Chaque levier à un coût à considérer

Chaque levier a un coût qui s’avère très disparate d’une exploitation à l’autre, car dépendant des objectifs que chaque agriculteur se fixe. Pour les dix fermes passées au crible, le coût de revient moyen d’un crédit carbone est compris entre 50 et 200 euros (le temps consacré à la mise en place des leviers est considéré à hauteur de 20 euros/heure). Peu de fermes parviennent à descendre sous les 50 euros/crédit.
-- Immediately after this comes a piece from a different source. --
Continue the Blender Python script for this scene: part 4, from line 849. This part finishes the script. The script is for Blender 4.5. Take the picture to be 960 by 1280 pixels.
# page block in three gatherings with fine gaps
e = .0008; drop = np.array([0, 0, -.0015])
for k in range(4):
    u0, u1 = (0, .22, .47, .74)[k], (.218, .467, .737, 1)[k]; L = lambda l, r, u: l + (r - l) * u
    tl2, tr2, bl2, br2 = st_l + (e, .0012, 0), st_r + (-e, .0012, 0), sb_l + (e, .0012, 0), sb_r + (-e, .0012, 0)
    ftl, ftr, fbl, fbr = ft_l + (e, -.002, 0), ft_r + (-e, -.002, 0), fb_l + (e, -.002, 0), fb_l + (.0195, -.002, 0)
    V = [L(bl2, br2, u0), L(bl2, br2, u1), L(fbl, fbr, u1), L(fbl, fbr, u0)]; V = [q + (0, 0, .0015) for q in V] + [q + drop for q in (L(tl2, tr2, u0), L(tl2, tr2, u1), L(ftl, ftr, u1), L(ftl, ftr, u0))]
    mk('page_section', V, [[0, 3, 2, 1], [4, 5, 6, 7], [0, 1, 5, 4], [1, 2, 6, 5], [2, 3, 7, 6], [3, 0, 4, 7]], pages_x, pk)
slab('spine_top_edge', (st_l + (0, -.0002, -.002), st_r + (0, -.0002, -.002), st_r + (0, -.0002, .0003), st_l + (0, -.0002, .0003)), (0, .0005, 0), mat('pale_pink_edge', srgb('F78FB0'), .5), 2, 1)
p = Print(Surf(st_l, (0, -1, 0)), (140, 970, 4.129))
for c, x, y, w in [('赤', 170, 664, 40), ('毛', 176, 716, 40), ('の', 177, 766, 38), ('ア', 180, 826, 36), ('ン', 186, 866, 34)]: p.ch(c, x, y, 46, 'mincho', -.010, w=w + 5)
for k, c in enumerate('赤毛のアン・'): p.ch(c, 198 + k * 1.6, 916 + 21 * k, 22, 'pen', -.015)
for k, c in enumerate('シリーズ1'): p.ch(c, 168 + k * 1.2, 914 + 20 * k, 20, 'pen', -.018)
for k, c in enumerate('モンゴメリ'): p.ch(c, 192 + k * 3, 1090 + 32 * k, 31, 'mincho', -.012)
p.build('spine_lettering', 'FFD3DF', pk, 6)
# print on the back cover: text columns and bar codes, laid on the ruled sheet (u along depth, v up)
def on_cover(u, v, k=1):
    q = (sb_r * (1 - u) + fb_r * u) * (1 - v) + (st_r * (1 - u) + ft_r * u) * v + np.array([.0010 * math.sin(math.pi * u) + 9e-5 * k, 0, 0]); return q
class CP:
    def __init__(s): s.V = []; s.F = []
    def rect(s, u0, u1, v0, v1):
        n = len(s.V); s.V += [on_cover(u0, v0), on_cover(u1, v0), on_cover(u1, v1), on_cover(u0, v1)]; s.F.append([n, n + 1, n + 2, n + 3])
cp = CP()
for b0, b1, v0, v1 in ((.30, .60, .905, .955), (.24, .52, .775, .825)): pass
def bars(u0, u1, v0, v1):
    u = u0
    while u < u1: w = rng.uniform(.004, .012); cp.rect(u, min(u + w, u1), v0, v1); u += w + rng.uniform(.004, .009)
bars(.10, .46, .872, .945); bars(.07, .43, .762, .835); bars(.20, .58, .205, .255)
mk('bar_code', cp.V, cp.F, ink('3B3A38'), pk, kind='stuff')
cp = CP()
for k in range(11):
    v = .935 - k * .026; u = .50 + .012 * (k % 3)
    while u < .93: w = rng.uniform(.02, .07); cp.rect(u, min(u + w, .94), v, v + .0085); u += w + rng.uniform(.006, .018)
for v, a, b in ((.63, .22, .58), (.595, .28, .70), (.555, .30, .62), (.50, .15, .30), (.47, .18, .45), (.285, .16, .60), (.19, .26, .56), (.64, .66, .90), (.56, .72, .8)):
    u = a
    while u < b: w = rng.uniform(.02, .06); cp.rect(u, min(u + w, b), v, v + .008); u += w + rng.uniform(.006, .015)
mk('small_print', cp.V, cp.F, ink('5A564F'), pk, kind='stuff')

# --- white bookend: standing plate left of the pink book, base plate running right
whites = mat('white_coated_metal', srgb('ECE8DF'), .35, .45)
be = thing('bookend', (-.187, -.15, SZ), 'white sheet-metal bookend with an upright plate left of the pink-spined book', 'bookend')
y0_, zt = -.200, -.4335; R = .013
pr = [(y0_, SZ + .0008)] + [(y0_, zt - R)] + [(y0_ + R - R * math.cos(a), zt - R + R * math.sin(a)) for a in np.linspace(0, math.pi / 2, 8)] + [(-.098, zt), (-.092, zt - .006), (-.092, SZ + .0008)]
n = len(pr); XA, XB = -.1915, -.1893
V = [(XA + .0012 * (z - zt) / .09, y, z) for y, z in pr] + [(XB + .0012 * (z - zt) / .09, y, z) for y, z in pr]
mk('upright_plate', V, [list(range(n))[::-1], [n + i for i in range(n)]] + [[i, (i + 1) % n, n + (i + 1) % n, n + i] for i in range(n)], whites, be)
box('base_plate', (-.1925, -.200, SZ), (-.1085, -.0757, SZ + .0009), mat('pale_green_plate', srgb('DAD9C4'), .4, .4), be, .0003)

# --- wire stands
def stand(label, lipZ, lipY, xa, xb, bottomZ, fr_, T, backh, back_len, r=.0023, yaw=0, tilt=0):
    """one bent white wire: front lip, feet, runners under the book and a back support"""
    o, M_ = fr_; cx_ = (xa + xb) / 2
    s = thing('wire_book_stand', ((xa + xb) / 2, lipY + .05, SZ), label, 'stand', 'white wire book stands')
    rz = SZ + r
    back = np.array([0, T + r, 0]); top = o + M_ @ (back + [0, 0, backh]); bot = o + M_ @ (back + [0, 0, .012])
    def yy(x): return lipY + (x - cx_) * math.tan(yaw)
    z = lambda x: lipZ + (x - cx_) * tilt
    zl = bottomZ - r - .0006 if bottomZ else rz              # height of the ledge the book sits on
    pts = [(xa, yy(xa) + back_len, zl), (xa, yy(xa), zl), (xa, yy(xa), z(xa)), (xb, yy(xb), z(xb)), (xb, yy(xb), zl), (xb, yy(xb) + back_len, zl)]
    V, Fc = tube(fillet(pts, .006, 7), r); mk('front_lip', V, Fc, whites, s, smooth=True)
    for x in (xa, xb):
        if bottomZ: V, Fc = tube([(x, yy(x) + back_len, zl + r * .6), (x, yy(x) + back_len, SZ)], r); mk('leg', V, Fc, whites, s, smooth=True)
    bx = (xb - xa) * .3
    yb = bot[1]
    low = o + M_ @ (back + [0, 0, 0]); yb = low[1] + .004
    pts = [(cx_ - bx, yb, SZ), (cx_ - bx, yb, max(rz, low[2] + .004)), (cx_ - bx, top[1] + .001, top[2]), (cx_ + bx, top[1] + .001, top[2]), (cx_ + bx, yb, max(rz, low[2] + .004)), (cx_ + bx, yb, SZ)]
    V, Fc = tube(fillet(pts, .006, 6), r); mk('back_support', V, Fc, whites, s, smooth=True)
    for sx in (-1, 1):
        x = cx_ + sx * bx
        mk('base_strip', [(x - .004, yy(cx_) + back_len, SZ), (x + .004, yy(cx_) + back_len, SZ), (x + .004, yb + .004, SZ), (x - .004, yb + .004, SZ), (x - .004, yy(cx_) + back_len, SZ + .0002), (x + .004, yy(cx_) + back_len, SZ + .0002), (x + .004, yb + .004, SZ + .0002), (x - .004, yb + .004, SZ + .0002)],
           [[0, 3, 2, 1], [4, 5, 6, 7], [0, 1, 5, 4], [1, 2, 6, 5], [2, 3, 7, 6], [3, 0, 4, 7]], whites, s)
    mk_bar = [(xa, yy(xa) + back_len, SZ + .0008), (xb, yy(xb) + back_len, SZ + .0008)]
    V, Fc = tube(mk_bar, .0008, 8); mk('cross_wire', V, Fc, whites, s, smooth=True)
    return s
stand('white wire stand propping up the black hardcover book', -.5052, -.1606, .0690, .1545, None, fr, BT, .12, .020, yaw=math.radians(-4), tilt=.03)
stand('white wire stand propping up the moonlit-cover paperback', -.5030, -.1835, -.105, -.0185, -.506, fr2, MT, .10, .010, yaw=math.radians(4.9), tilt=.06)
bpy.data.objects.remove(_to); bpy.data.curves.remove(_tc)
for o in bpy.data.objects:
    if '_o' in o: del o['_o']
Pour illustrer ces chiffres, Édouard Lanckriet évoque le levier des couverts végétaux d’interculture, principal levier en grandes cultures pour stocker du carbone (1 tMS/ha supplémentaire d’interculture permet d’économiser par exemple 680 kg de CO2 équivalent). "Le coût moyen des couverts végétaux dans le panel est de l’ordre de 50 euros/ha. Or, en émettant l’hypothèse d’une production de biomasse de 1,5 tMS/ha/an et de 3 tMS/ha/an, la surface concernée peut générer respectivement 0,9 à 1 crédit carbone/ha/an et 2 à 2,5 crédits/ha/an. Au prix actuel du carbone sur le marché, la rentabilité est loin d’être assurée. C’est pourquoi, il est essentiel de prendre le temps de réaliser des simulations avant de se lancer dans un programme de rémunération du carbone."